Dear readers of International Shipbuilding Progress,

Nearing the end of the year, we, the editorial board of ISP, need to reflect on the untimely passing of prof.dr.ir. Cees van Rhee in the summer of 2023. Cees was a valued member of our team. He spoke with authority and needed few words to distinguish between what made sense and what was nonsense. Cees specifically oversaw submissions from the field of dredging engineering, to which he himself had made valuable contributions. Dredging engineering and deep sea mining have much future potential, but there are also many challenges on the way, one of which being how to minimise adverse effects on the environment. Cees and his collaborators performed and stimulated research into the fundamental processes regarding pick-up, transport and settlement of particles in flows, convinced of the fact that understanding of these processes would benefit efficiency, the environment and the ships that are required to support the high-tech dredging and mining equipment of the future. Cees will dearly be missed.

Issue 70(2) contains the following articles.

The first article, titled Force and water jet impact reduction on adjacent structures by means of free surface breakwaters by Holkema et al. discusses extreme free surface wave interaction with specific structures that feature a recessed part of the hull. Wave amplification within that recess can lead to overturning waves with jets that impinge on other structures. This phenomenon limits the workability of the structure at sea. The article investigates whether placing plate breakwater structures in the recess reduces the occurrence of the jets and the magnitude of the load they can exert, so that the workability potentially is increased.

The next article is titled Design and feasibility of a 30- to 40-knot emission-free ferry and written by Doornebos et al.

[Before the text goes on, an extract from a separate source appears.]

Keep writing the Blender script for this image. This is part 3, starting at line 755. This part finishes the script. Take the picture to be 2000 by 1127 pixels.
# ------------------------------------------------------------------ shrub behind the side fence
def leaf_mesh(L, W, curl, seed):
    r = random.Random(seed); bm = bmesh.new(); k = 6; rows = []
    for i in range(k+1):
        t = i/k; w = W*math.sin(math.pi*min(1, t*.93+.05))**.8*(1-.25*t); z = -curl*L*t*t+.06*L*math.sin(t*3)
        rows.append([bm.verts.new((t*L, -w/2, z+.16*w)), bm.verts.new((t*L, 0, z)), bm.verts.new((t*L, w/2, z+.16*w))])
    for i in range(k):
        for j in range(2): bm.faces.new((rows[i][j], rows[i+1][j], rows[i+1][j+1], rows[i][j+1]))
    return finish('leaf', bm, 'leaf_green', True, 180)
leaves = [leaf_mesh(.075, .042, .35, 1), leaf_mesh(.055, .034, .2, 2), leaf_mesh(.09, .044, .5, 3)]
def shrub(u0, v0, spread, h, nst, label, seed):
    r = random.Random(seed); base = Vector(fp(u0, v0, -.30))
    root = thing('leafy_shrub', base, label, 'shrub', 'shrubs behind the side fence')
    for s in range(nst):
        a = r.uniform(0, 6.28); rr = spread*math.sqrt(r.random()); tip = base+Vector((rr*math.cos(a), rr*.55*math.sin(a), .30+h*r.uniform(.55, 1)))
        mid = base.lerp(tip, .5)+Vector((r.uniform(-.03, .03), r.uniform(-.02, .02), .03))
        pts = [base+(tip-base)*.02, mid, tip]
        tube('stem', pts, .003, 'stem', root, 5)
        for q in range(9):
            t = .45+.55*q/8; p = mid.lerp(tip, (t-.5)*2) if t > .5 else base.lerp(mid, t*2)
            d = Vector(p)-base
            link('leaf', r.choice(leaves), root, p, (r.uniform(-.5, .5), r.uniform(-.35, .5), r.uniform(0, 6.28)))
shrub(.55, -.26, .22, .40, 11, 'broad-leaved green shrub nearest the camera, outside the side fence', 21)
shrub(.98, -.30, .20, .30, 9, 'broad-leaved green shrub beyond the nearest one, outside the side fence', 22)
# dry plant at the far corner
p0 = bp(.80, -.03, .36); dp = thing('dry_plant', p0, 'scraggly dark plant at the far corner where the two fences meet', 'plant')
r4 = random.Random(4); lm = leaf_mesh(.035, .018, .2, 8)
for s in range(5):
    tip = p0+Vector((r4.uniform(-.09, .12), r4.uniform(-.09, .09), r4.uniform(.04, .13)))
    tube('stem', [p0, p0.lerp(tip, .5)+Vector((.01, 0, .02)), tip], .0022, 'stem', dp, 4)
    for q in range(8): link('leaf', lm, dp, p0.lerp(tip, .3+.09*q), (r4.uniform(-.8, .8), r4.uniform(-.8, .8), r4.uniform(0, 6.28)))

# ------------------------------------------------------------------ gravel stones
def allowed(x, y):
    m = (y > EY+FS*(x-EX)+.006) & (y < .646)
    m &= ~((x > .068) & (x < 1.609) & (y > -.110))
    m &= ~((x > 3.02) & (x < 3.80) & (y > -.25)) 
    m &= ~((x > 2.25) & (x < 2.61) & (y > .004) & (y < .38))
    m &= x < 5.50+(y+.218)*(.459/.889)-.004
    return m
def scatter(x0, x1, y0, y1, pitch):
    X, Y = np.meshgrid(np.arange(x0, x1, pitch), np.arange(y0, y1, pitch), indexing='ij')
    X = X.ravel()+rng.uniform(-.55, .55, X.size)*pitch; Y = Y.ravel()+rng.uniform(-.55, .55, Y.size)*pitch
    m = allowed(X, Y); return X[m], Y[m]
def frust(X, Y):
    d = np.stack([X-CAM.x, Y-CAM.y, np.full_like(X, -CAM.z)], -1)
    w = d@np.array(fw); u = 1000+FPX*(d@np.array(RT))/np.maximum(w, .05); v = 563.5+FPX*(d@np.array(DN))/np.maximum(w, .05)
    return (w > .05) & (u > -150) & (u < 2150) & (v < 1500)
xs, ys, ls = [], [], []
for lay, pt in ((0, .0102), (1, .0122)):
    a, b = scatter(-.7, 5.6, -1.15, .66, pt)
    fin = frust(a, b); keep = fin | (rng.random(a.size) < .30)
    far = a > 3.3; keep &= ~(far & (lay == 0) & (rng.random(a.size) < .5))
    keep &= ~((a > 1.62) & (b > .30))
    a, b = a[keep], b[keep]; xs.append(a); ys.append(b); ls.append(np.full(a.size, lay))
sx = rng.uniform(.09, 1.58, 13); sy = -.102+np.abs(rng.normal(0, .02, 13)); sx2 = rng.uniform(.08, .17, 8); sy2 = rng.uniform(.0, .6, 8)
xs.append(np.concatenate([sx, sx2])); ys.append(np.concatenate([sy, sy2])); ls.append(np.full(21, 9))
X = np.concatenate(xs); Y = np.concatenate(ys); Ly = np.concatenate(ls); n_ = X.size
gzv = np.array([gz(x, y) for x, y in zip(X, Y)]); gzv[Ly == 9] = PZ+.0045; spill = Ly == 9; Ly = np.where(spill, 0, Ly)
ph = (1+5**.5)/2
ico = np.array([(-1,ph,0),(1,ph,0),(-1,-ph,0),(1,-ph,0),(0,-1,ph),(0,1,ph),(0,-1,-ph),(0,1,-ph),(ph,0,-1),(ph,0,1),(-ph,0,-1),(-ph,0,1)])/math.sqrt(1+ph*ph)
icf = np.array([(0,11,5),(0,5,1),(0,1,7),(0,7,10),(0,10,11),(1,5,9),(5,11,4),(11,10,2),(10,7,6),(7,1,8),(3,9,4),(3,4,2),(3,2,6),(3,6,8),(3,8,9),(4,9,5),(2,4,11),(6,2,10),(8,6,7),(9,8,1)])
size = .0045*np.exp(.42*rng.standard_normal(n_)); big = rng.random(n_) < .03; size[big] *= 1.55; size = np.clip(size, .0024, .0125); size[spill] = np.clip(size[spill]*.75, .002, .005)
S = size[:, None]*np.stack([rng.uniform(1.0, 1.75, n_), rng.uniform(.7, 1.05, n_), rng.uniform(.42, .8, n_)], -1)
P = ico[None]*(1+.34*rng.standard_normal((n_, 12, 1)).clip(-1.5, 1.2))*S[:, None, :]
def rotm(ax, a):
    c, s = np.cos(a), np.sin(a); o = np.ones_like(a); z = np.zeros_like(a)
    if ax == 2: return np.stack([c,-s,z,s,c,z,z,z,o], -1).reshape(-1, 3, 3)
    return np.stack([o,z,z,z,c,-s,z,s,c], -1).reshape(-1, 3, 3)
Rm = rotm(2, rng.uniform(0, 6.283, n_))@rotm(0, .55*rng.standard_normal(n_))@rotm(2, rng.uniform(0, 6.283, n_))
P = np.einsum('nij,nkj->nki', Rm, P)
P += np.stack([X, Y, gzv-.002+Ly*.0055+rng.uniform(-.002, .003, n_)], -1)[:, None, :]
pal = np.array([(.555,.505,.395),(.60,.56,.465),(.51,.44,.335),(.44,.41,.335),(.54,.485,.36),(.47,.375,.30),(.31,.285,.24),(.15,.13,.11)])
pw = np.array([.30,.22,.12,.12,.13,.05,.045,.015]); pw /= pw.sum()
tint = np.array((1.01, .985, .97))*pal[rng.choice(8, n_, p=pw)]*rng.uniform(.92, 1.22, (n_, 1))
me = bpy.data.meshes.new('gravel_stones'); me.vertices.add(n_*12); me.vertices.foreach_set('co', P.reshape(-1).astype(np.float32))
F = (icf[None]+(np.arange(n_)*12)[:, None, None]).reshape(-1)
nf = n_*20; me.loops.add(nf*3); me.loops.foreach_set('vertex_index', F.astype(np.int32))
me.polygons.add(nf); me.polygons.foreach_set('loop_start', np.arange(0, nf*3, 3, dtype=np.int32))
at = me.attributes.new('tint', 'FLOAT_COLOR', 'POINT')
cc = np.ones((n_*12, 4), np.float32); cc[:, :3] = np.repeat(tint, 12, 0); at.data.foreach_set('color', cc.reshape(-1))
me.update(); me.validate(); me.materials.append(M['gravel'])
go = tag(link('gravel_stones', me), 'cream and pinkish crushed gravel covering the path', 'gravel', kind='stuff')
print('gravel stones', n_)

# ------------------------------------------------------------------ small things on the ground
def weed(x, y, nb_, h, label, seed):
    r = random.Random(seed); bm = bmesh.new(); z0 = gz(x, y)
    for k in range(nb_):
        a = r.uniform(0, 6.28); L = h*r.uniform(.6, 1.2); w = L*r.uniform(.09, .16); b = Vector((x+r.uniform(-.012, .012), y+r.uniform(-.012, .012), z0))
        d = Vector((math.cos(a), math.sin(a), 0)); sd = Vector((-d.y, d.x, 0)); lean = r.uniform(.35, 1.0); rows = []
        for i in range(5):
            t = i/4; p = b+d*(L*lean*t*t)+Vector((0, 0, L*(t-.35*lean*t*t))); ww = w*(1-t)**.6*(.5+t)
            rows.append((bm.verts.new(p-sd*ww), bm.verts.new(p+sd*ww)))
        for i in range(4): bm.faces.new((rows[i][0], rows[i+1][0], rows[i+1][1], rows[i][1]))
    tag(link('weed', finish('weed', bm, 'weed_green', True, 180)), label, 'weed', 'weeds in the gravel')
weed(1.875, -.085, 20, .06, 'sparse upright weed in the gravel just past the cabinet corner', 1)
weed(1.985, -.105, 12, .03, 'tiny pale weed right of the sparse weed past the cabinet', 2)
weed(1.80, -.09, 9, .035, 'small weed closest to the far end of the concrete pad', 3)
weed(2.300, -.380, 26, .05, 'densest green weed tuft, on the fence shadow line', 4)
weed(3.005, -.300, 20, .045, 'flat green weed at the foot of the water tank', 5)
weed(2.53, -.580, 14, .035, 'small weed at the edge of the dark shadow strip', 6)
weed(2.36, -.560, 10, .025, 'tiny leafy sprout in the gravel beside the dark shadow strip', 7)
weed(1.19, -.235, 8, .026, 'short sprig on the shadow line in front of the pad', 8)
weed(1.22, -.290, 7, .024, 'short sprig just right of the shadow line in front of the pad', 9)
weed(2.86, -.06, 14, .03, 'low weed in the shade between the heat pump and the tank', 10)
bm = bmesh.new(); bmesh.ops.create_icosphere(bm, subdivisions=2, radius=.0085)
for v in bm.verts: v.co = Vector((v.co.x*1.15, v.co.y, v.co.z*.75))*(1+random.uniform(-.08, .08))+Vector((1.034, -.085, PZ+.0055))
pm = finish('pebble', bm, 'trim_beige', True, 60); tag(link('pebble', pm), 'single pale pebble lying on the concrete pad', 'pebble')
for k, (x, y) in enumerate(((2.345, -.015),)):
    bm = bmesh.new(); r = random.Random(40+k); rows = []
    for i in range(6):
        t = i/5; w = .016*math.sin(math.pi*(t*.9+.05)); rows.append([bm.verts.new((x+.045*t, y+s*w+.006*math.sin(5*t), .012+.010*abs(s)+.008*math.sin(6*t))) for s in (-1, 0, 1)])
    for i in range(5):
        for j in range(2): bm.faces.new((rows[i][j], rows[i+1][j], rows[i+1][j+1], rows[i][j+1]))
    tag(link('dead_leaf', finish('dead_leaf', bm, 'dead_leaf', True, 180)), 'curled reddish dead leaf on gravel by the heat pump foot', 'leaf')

Investigating emission-free ships is in line with the Sustainable Development Goals that ISP will soon explicitly endorse. Early design trade-offs were investigated, after which parametric design was used as an instrument to investigate the feasibility of an emission-free ship in the Chinese Pearl River Delta. The investigation yielded not one but several emission-free sources of fuel that can be used for a ferry in said delta. Future work intends to investigate a more detailed design of this ferry that includes other important aspects of the ship’s operation, as well as the applicability of the feasibility study with the parametric approach to larger ferries and other ship types.

Wenink and colleagues applied another type of design method with concepts from the field of optimisation in Multi-fidelity Kriging Extrapolation together with CFD for the Design of the Cross-section of a Falling Lifeboat. Computational Fluid Dynamics (CFD) is a strong tool for the evaluation of final designs, but is often too time-intensive to use in earlier design stages. The procedure called Kriging tries to maximise the amount of information for taking a design decision while minimising the cost, in this case computational effort, through establishing a surrogate model. Multi-fidelity Kriging algorithms combine information from different levels of reliability, i.e. with different expected values of the error with respect to reality, to establish an appropriate surrogate. Multi-fidelity Kriging was combined with CFD to find the cross-section of the nose of a falling life boat that had the lowest deceleration upon impact, so as to reduce the discomfort of those aboard the life boat.

The editorial board and I wish that you find this issue interesting and convey our best wishes for the new year.